The focus here is more about how surprisingly easy it is for people to acquire these creatures, and the potential dangers irresponsible ownership might pose to both the people and animals involved.

Harrison has taken up the cause of limiting exotic pet ownership, and he has a clear motivation for doing so. One of his fellow officers was once killed by a rhino viper that was loose in a home. Before meeting Terry, Harrison spends much of the film guiding cameras through the underground world of exotic pets, exposing seedy auctions and bazaars where people can acquire almost anything. (Harrison certainly is not without a sense of humor about it all, as he heads to a reptile expo in Pennsylvania wearing a Snakes on a Plane T-shirt.)

But this isn’t a documentary that just piles on support for one side.

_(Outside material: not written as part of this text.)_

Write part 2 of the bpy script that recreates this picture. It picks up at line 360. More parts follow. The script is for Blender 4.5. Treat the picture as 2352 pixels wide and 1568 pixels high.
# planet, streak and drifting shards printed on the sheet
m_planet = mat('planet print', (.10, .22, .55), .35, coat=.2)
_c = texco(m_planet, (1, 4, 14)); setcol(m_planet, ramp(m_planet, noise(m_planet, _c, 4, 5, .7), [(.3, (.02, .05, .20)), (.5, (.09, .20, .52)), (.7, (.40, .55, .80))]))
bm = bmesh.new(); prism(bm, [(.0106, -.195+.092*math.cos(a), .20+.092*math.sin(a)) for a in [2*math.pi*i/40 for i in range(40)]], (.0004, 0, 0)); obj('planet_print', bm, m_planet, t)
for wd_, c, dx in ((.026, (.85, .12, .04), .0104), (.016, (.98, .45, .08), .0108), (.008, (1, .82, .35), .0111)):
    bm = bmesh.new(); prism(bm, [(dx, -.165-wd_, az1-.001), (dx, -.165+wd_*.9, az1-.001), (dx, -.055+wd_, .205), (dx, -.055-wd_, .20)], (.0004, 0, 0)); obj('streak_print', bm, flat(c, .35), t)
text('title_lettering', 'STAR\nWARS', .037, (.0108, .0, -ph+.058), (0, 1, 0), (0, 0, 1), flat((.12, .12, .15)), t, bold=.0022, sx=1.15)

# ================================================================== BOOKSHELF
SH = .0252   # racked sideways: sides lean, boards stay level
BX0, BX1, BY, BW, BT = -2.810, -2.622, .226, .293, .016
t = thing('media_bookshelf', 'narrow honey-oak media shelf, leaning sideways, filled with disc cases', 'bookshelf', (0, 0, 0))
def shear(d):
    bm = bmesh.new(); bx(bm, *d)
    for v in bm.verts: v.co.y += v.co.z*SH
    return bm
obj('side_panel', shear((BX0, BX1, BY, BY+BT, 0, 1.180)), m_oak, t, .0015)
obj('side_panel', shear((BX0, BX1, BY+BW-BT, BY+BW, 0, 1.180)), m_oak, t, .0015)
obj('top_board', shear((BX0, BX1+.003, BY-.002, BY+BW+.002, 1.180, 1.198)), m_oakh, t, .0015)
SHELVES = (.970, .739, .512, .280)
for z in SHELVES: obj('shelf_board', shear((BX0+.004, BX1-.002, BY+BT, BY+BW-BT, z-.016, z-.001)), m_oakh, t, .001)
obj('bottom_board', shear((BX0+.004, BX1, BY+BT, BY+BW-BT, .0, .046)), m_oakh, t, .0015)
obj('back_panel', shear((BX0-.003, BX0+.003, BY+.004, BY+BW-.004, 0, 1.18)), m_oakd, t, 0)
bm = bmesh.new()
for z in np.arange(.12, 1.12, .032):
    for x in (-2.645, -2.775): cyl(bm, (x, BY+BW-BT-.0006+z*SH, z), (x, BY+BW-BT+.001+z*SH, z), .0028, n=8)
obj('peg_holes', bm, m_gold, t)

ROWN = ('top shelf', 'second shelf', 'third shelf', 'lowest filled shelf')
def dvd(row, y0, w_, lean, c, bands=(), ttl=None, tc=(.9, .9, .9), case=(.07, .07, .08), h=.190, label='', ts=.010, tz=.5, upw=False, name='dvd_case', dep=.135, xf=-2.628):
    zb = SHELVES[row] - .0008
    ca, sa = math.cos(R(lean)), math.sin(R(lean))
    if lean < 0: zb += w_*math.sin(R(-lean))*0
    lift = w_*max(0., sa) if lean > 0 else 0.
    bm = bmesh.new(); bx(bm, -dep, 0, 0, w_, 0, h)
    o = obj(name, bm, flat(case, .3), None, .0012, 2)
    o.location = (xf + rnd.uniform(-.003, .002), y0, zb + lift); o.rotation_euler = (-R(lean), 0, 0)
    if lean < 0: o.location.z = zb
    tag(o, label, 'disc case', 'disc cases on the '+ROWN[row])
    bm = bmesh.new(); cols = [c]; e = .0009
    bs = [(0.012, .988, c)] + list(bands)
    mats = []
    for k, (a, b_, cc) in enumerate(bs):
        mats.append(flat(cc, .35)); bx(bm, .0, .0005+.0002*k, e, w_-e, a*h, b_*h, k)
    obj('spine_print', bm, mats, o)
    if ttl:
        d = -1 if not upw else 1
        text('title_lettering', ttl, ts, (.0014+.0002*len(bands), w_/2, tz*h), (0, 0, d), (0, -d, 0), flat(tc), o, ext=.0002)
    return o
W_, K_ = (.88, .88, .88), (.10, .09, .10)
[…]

One scene gives the Nevada couple behind REXANO (Responsible Exotic Animal Ownership) a chance to advocate the idea that private ownership can be beneficial to both owner and animal. (They later posted a statement on their website questioning the overall veracity of the film.)

Also weighing in is Kevin Foose, who owns an exotic pet store in Las Vegas and laments the degree to which stupid people try to own these animals without having any idea what they are getting into, creating a perception that causes problems for those who do know what they are doing.

The making of the film is fully explored in the bonus materials, with a filmmaker commentary, deleted scenes and a great 46-minute conversation in which Webber and Harrison are joined by Harrison cohort Russ Clear to answer questions people have had about the film.

Among the startling revelations is the degree to which Webber became ill due to his proximity to the conditions of the lion cages, which are typically filled with feces and dead carcasses. The trio also take a moment to pay their respects to Terry, who died in 2010 when a train collided with his car. Fittingly, he was buried next to his lion.